> **What to produce**
Count every line that holds the string "picture", then give that number alone.

> **Task material**

********************

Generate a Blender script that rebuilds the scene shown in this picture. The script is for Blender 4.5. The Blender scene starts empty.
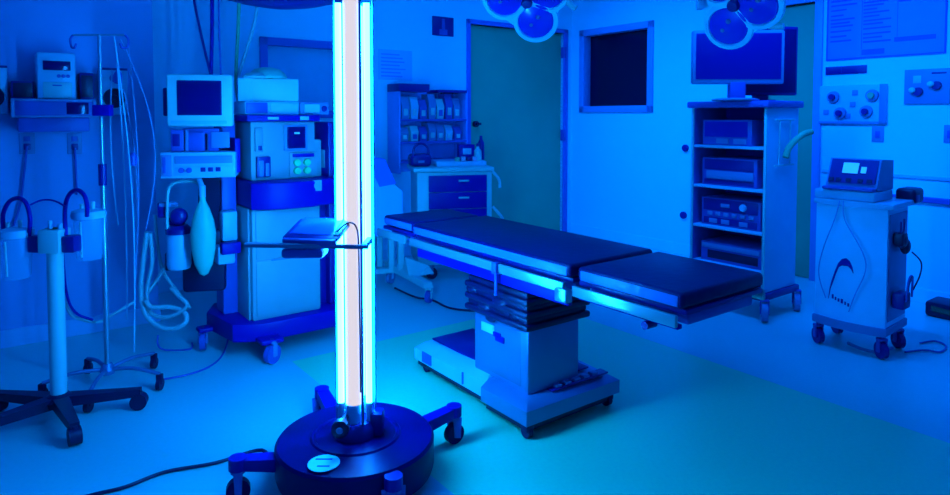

********************

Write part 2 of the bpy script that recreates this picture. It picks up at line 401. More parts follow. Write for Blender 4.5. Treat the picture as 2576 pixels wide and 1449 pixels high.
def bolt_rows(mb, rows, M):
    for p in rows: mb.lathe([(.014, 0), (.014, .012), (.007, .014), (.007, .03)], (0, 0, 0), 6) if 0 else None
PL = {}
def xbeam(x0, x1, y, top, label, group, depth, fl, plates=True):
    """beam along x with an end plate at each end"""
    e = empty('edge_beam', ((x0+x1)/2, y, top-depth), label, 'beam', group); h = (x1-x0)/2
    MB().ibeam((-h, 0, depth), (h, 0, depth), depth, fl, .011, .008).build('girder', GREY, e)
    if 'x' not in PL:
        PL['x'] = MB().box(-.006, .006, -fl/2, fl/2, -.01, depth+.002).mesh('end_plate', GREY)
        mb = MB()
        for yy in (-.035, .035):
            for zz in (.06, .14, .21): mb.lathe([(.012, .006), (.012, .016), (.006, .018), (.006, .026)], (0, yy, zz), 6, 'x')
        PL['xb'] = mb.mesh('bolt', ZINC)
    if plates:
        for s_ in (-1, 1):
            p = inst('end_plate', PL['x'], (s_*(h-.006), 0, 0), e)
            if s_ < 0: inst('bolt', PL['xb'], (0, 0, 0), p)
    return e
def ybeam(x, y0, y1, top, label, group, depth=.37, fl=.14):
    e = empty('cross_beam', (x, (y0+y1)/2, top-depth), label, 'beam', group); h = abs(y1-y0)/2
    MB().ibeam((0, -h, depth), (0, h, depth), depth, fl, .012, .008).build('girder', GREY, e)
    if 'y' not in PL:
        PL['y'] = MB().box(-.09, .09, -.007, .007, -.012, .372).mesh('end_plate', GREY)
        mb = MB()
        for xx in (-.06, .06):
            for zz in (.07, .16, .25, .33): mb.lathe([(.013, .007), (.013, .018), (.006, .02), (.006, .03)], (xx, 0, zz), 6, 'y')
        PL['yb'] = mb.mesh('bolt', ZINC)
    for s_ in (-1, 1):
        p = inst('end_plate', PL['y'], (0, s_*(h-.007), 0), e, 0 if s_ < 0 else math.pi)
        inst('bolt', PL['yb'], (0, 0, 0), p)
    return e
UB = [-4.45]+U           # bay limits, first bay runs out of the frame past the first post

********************

> **Finished answer**
2